Dude, Shelley v. Kramer was in 1945 … The United States Supreme Court held that racially-based restrictive covenants are, on their face, not invalid under the Fourteenth Amendment. Private parties may voluntarily abide by the terms of a restrictive covenant, but they may not seek judicial enforcement of such a covenant, because enforcement by the courts would constitute state action. Since such state action would necessarily be discriminatory, the enforcement of a racially-based restrictive covenant in a state court would violate the Equal Protection Clause of the Fourteenth Amendment. [yoinked out of my con law book] and in 1962 Lombard v Louisiana went all the way to the supreme court to force desegregation of public accomodations [hotels, stores, businesses and schools in general.]
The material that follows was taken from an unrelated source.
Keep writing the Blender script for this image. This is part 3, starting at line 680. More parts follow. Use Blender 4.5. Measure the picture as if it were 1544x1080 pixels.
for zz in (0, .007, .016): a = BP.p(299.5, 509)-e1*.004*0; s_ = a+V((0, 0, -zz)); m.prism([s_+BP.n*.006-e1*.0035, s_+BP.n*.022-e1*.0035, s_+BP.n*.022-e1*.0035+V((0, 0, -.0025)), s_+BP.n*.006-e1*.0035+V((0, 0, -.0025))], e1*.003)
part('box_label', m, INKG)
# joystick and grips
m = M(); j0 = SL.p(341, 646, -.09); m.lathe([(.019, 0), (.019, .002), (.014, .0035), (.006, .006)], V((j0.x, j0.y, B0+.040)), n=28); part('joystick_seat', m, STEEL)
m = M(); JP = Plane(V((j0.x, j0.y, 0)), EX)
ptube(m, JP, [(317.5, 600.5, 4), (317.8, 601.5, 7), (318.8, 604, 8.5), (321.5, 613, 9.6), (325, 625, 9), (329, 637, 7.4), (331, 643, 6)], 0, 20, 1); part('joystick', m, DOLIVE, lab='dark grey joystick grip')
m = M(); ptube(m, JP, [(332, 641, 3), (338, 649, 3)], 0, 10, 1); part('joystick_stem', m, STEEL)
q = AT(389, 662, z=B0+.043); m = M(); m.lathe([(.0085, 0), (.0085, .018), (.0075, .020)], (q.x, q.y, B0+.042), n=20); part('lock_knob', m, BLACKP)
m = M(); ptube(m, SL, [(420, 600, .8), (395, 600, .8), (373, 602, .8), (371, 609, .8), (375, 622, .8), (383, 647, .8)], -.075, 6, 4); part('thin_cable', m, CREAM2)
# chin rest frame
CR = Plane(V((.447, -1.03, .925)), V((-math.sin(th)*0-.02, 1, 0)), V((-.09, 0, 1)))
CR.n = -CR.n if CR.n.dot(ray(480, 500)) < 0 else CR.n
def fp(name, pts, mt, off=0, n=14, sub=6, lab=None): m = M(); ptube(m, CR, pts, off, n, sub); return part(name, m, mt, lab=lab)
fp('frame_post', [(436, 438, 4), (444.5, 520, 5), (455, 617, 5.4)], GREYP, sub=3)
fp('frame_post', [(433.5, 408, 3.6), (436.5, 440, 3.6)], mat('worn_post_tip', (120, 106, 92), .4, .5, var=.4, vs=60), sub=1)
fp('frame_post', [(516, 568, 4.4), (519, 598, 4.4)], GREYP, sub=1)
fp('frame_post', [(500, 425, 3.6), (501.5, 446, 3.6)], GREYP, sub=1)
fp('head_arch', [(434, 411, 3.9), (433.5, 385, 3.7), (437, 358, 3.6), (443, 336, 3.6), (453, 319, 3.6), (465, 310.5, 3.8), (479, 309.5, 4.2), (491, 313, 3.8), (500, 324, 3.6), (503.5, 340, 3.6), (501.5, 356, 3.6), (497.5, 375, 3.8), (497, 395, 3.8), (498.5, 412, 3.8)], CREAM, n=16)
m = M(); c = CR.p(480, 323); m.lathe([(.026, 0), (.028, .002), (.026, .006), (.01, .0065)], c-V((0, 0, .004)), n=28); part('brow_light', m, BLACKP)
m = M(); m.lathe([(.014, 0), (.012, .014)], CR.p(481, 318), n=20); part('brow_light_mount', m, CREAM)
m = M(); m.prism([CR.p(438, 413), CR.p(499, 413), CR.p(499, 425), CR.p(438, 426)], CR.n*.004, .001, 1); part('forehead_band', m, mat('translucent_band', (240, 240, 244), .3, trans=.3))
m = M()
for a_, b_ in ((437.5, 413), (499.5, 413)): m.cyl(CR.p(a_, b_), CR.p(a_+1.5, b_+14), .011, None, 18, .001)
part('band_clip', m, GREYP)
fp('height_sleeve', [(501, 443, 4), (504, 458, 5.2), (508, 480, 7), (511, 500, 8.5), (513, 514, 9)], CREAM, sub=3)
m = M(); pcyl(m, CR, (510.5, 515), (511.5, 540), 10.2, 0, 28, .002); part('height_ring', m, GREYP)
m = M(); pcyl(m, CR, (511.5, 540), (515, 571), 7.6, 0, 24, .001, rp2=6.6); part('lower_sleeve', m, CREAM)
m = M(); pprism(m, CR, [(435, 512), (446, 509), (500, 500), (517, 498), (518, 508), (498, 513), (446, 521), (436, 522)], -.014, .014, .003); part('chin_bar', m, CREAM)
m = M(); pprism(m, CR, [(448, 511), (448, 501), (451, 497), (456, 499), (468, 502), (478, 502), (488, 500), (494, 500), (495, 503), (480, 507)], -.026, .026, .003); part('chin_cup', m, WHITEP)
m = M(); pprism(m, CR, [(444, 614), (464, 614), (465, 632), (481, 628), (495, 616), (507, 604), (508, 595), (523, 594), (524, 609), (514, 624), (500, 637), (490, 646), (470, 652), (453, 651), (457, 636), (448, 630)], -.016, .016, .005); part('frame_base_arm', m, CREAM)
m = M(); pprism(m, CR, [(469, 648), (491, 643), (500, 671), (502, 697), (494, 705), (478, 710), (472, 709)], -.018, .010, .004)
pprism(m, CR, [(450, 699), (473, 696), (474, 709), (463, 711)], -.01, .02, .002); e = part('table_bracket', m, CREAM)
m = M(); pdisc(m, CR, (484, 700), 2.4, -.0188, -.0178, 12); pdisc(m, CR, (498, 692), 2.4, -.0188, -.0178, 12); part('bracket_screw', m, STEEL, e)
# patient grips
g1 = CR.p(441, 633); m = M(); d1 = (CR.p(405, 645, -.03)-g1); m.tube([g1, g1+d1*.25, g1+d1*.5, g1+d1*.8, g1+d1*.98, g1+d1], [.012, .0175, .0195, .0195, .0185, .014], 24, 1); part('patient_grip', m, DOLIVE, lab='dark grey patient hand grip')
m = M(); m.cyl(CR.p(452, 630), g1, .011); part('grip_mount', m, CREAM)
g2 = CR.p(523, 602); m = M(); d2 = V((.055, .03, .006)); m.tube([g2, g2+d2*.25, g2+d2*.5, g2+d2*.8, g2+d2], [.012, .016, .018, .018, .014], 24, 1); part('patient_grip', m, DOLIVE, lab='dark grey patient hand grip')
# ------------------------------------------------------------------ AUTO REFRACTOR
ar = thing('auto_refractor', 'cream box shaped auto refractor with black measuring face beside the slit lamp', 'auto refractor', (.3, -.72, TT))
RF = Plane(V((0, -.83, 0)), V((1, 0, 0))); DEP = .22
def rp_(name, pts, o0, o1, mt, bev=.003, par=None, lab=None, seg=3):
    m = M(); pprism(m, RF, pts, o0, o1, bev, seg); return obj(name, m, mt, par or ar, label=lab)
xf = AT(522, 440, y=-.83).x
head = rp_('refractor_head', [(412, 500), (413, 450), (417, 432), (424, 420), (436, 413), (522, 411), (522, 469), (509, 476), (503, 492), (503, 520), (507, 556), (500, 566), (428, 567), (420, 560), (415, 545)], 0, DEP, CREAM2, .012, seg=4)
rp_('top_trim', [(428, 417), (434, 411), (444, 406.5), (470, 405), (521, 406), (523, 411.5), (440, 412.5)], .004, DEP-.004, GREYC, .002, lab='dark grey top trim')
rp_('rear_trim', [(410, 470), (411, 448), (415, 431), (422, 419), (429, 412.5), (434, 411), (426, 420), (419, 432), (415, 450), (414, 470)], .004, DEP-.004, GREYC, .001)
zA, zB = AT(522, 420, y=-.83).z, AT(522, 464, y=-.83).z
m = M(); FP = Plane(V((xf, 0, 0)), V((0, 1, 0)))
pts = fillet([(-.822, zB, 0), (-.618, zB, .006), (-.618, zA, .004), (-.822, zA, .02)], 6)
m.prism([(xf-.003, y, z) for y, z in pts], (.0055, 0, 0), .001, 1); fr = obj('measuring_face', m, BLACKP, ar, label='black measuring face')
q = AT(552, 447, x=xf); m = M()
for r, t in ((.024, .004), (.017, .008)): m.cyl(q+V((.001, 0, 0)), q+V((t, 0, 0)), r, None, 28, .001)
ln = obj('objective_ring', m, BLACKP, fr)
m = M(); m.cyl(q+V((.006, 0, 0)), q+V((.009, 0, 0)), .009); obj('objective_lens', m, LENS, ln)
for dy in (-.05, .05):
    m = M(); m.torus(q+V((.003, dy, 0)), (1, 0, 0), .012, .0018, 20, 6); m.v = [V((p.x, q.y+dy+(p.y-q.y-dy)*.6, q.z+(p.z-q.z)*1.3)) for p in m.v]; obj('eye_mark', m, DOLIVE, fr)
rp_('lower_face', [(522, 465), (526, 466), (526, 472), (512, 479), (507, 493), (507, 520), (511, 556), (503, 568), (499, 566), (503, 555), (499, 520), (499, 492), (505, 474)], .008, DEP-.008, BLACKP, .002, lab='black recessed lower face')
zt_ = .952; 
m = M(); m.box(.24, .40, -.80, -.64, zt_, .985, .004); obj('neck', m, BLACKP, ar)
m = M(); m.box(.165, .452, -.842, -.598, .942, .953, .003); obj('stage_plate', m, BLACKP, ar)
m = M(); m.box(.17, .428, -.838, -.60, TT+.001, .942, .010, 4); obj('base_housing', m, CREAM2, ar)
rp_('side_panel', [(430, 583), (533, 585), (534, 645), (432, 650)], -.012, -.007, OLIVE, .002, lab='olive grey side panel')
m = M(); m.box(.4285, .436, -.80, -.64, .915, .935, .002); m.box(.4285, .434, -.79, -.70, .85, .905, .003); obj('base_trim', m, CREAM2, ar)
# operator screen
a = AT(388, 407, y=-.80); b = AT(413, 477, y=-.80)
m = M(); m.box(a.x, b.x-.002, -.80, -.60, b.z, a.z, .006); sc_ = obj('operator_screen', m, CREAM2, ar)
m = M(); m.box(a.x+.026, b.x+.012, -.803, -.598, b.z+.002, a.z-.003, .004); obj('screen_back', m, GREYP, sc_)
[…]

Racial issues were going to court in the 50s and 60s…Prejudice didnt magically end just because.

Religion is just as hot a button as race, at least where jewishness was considered. We and pretty much every other country in the world refused to let german and polish jews in. They got palestine from sheer GUILT over the holocaust. We are still antisemetic in the US … Index of Anti-Semetic Beliefs this is the current one, but if you dig back it is based on a periodic study starting in 1964 WARNING:PDF
I do not find Truman’s wife’s behavior untypical. Rude, yes. Untypical? Not entirely. I have heard all sorts of unkind remarks from my grandmother’s generation growing up in the 60s and 70s. I can remember the migrant kids not being allowed to sit with us or play with us on the playground in the late 60s in small town western NY [mainly blacks and mulattos. I dont really remember any hispanics or orientals.]